Mar 22nd, 2024–Mar 24th, 2024

Alpine
Natural avalanches unlikely, human triggered possible.
Treeline
Natural avalanches unlikely, human triggered possible.
Below Treeline
Natural avalanches unlikely.
Alpine
Natural avalanches unlikely, human triggered possible.
Treeline
Natural avalanches unlikely, human triggered possible.
Below Treeline
Natural avalanches unlikely, human triggered possible.
Alpine
Natural avalanches unlikely, human triggered possible.
Treeline
Natural avalanches unlikely, human triggered possible.
Below Treeline
Natural avalanches unlikely, human triggered possible.

Regions

Waterton Lakes, Waterton.

Winter is back again with cool temps and fresh snow. The new snow is falling on a crust and surface problems will be the main concern.

Some steep north slopes stayed dry through the warm up and triggering the February persistent layer may still be possible. The consequence of this layer will still be very high so use caution in these areas

Confidence

Moderate

Avalanche Summary

The natural wet loose cycle we observed during the big warm-up this week has ended. No new naturals observed in the last two days.

Snowpack Summary

Up to 20cm of new snow overlies a new March 21st crust. Dry snow may have still existed on steep high north slopes. The Feb 3rd crust/facet persistent weak layer is buried 60-100 cm deep. Below this, the snowpack consists of a mixture of settled snow and crust/facet layers to ground. Snowpack depths between 80 - 250 cm.

Weather Summary

Fri

Overcast with light snow throughout the day. Alpine high of -10 with light winds

Sat

Overcast and snowing up to 10cm expected. Winds light to moderate SW and an alpine high of -15

Sun

Snow continues with up to 10cm forecast. Temps remain cool at -15 in the alpine. Winds light to moderate NE.

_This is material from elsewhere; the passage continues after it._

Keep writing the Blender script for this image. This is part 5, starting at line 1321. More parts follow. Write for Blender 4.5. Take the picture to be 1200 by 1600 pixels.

For more info: Mountain Weather Forecast.

Terrain and Travel Advice

  • Watch for fresh storm slabs building throughout the day.
  • Closely monitor how the new snow is bonding to the crust.

Problems

Storm Slabs

Storm Slab avalanches are the release of a cohesive layer (a slab) of new snow that breaks within new snow or on the old snow surface. Storm-slabs typically last between a few hours and few days (following snowfall). Storm-slabs that form over a persistent weak layer (surface hoar, depth hoar, or near-surface facets) may be termed Persistent Slabs or may develop into Persistent Slabs.

Persistent Slabs

Persistent Slab avalanches are the release of a cohesive layer of snow (a slab) in the middle to upper snowpack, when the bond to an underlying persistent weak layer breaks. Persistent layers include: surface hoar, depth hoar, near-surface facets, or faceted snow. Persistent weak layers can continue to produce avalanches for days, weeks or even months, making them especially dangerous and tricky. As additional snow and wind events build a thicker slab on top of the persistent weak layer, this avalanche problem may develop into a Deep Persistent Slab.